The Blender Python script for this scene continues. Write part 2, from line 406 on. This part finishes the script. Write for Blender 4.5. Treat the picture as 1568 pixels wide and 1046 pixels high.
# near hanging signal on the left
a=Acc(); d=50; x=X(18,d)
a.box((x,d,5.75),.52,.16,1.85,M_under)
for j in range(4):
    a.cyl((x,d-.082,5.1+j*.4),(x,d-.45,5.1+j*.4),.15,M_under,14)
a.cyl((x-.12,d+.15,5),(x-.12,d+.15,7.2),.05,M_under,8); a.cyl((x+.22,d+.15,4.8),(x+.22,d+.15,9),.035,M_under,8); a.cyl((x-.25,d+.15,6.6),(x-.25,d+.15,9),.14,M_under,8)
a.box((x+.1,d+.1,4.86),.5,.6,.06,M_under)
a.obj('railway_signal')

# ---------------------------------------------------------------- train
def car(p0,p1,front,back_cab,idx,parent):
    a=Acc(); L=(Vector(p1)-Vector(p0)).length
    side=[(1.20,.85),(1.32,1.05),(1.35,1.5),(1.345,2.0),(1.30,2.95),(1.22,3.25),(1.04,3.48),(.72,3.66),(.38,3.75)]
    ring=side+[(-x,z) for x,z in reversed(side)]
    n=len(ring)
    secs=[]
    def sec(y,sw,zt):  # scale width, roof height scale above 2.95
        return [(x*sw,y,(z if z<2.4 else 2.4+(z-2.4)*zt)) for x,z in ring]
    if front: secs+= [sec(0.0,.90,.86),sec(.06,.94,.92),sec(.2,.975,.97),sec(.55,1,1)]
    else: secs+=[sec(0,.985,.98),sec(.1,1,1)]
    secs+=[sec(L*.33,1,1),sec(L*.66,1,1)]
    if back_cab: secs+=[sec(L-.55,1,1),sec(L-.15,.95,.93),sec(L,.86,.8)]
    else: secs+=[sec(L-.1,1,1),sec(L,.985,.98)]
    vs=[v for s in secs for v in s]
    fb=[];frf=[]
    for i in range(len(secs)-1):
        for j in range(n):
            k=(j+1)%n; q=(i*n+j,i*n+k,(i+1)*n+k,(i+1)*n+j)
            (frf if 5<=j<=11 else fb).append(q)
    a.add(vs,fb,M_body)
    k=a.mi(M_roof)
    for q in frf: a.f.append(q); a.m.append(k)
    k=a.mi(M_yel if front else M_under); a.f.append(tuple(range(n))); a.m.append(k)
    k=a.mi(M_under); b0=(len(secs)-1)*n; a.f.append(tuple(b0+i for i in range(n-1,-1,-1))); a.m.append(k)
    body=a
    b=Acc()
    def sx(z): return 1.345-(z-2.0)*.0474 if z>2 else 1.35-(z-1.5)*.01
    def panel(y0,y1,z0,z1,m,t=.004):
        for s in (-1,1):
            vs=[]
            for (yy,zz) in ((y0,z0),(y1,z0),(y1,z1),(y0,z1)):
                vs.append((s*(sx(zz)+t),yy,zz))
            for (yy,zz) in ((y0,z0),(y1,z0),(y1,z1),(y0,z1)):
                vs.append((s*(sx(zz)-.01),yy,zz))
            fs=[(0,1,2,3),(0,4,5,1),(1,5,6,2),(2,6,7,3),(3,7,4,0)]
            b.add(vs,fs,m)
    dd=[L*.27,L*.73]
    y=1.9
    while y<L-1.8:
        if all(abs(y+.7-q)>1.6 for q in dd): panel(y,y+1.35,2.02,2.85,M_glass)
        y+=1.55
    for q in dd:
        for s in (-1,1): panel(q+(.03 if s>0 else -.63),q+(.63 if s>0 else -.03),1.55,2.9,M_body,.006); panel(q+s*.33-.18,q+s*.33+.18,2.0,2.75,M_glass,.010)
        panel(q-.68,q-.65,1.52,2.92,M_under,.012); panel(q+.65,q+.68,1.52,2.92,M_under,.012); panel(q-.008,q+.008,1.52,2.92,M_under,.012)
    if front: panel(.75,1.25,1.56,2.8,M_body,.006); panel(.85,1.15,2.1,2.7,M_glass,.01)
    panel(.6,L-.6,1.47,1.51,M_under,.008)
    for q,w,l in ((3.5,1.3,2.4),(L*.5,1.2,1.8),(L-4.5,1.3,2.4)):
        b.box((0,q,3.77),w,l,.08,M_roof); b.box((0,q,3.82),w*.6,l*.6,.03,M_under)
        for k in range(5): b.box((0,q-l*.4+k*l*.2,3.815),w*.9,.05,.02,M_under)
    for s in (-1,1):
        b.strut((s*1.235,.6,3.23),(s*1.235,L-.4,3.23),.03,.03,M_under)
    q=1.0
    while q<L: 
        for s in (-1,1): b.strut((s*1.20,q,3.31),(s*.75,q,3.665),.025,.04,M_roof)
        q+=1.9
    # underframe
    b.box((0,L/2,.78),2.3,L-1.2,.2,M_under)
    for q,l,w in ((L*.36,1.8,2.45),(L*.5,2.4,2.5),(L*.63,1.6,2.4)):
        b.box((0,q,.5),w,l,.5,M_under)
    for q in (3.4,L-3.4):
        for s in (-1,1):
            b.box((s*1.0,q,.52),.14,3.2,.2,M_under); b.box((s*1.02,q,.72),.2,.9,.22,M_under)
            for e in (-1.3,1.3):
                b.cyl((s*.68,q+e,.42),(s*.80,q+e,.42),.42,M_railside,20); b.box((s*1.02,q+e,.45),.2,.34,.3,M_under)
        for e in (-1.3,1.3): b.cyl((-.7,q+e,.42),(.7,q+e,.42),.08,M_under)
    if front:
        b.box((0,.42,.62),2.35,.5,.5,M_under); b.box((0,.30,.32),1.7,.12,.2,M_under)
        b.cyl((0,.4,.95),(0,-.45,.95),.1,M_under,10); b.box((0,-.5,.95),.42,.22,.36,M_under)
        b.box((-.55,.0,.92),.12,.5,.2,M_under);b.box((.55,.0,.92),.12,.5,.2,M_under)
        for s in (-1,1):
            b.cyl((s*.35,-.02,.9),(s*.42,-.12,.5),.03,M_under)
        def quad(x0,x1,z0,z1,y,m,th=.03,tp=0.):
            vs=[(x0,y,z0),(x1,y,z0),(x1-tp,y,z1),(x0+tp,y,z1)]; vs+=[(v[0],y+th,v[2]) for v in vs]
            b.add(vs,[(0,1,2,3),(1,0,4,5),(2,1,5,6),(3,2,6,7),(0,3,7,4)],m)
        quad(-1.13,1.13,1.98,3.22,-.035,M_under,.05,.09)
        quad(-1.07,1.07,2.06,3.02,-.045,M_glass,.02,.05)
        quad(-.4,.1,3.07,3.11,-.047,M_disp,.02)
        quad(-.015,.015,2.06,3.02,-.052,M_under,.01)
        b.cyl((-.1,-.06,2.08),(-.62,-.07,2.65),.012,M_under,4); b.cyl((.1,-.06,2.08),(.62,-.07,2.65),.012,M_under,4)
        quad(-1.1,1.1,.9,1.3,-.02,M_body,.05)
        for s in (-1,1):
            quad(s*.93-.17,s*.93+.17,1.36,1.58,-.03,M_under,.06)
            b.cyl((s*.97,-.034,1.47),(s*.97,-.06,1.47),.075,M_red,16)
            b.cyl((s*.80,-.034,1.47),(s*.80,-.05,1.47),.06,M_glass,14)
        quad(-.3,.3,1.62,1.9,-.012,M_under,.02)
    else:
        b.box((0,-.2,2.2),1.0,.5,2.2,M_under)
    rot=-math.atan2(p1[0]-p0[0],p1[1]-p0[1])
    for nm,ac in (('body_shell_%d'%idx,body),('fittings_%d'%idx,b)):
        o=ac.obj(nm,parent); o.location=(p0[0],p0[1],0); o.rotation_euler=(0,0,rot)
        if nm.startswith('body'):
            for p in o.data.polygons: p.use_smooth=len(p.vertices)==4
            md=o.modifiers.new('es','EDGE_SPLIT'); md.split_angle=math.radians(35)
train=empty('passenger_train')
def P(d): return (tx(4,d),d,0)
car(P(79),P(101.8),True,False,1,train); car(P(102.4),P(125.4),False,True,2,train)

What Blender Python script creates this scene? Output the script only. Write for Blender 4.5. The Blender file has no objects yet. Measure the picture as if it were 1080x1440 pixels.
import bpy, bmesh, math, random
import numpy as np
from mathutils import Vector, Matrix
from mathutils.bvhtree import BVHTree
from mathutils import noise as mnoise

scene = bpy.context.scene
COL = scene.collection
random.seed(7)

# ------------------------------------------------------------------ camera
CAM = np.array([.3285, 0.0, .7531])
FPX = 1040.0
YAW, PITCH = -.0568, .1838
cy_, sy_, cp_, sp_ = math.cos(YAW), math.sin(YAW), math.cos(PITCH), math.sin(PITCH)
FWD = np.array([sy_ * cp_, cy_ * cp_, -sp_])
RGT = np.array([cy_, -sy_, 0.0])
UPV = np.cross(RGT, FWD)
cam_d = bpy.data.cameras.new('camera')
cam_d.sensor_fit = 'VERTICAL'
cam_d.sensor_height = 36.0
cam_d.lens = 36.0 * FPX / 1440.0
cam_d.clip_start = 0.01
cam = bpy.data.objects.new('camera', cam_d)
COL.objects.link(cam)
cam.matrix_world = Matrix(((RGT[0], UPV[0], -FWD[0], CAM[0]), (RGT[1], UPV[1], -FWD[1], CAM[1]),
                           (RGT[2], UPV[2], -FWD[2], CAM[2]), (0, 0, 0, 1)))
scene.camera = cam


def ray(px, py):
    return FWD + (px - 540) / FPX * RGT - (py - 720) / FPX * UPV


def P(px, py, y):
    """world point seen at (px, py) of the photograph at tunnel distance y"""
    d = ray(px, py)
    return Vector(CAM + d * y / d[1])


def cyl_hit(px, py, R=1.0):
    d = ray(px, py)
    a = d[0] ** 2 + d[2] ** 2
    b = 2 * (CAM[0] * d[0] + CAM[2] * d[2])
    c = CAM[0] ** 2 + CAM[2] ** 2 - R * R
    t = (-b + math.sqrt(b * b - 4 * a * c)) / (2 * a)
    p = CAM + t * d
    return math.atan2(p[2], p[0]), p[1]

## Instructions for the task
Copy every line of the records above, starting with the first, up to and including the line containing "a.obj('railway_signal')".

## Output of the task
The Blender Python script for this scene continues. Write part 2, from line 406 on. This part finishes the script. Write for Blender 4.5. Treat the picture as 1568 pixels wide and 1046 pixels high.
# near hanging signal on the left
a=Acc(); d=50; x=X(18,d)
a.box((x,d,5.75),.52,.16,1.85,M_under)
for j in range(4):
    a.cyl((x,d-.082,5.1+j*.4),(x,d-.45,5.1+j*.4),.15,M_under,14)
a.cyl((x-.12,d+.15,5),(x-.12,d+.15,7.2),.05,M_under,8); a.cyl((x+.22,d+.15,4.8),(x+.22,d+.15,9),.035,M_under,8); a.cyl((x-.25,d+.15,6.6),(x-.25,d+.15,9),.14,M_under,8)
a.box((x+.1,d+.1,4.86),.5,.6,.06,M_under)
a.obj('railway_signal')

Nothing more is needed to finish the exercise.